Francesca da Rimini conquista Strasburgo

L’opera di Zandonai presentata con successo all’Opéra du Rhin in un riuscito allestimento di Nicola Raab

Francesca da Rimini (foto di Klara Beck)
Francesca da Rimini (foto di Klara Beck)
Recensione
classica
Opéra du Rhin, Strasburgo
Francesca da Rimini
08 Dicembre 2017 - 08 Gennaio 2018

L’opera di Zandonai approda all’Opéra du Rhin, che, secondo gli annali, la ospita per la prima volta nella sua storia registrando un grande successo (e dal 15 aprile andrà in scena anche alla Scala con la direzione di Fabio Luisi e la regia di David Pountney). La ricetta segue la formula consolidata del tenore che ama il soprano a spese dell’onore del baritono, che nella fattispecie sono Paolo il Bello, la cognata Francesca da Polenta e il marito di lei e fratello di lui Giovanni lo Sciancato. A questi si aggiunge pure il fratello minore Malatestino, anche lui menomato nel fisico (ha perso un occhio in battaglia) e non esattamente eticamente irreprensibile, che pure vorrebbe togliersi qualche sfizio con la cognata. Respinto da Francesca, il Malatestino la denuncia al geloso coniuge che infilza lei e l’amante colti sul fatto. La marcia in più per quest’opera è data dalle immaginifiche acrobazie verbali della tragedia dannunziana, acconciata a libretto da Tito Ricordi, ma soprattutto dai preziosismi musicali di Riccardo Zandonai per nulla appiattito sugli stereotipi dell’efferato melodramma malavitoso in voga all’epoca e piuttosto aperto a modelli post-wagneriani (vapori del Tristan si respirano qua e là) se non addirittura a un certo gusto floreale di matrice francese.

Lodevole e opportuna quindi la scelta di Strasburgo, città cerniera fra civiltà anche musicali diverse, tanto più che l’opera è stata presentata al meglio, impegnando le forze migliori del teatro alsaziano. Assolutamente adeguati all’impegno “wagneriano” richiesto ai due protagonisti, Saioa Hernández e Marcelo Puente, entrambi convincenti nel canto di forza come in quelli più lirico. Marco Vratogna è il trucibaldo marito disegnato con virulento vigore e ottimo controllo del mezzo vocale. Il resto del cast, fatto per lo più di piccoli ruoli, è nel complesso funzionale ma non brilla per particolari virtù, con l’eccezione di Idunnu Münch che disegna la schiava Smaragdi con tratti di vibrante umanità.
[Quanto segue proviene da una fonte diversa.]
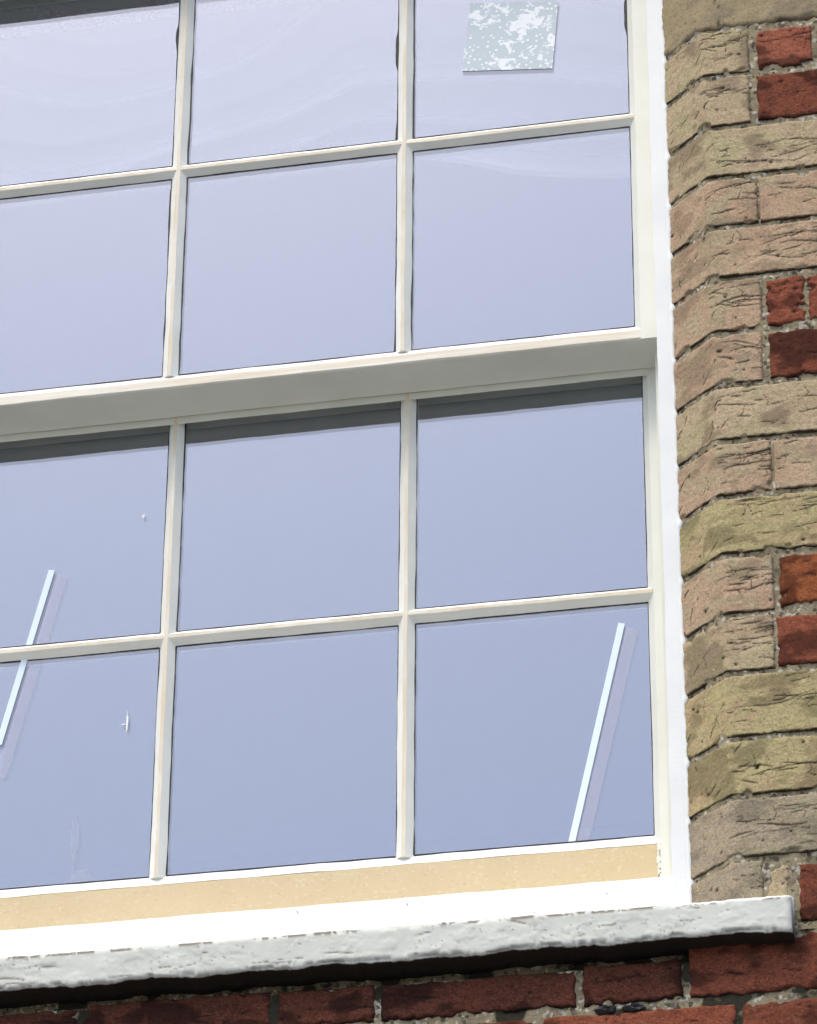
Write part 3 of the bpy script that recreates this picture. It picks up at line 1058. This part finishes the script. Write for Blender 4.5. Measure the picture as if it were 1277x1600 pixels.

Di notevole spessore anche la prova del Coro dell’Opéra national du Rhin guidato da Sandrine Abello. Particolarmente attento a restituire all’ascolto le molte raffinatezze strumentali della partitura di Zandonai è il direttore Giuliano Carella, che chiede e ottiene il meglio dall’Orchestre Philharmonique de Strasbourg in magnifica forma.

Molto riuscito anche l’allestimento firmato dalla giovane regista Nicola Raab, che dà alla figura di Francesca un rilievo del tutto particolare: fin dalla prima scena con la donna già presente in proscenio, rivive come in un flashback quel fatale incontro con l’uomo con cui decide di condividere anche la fine in maniera del tutto consapevole. Scena funzionale di Ashley Martin-Davis (autore anche dei costumi dalle austere linee rinascimentali così come delle sinistre protesi dei Malatesta) fatta di due cilindri concentrici aperti che, ruotando, descrivono e circoscrivono efficacemente, con l’ausilio dell’accorto disegno luci di James Farncombe, i diversi ambienti con dinamica efficacia e soprattutto senza soluzione di continuità. Molto attenta alle ragioni della musica, la regista dà un rilievo del tutto particolare ai raffinati intermezzi cameristici portando direttamente in scena gli strumentisti in frac.

Risposta calorosa del folto pubblico presente, che fa ben sperare per un definitivo recupero.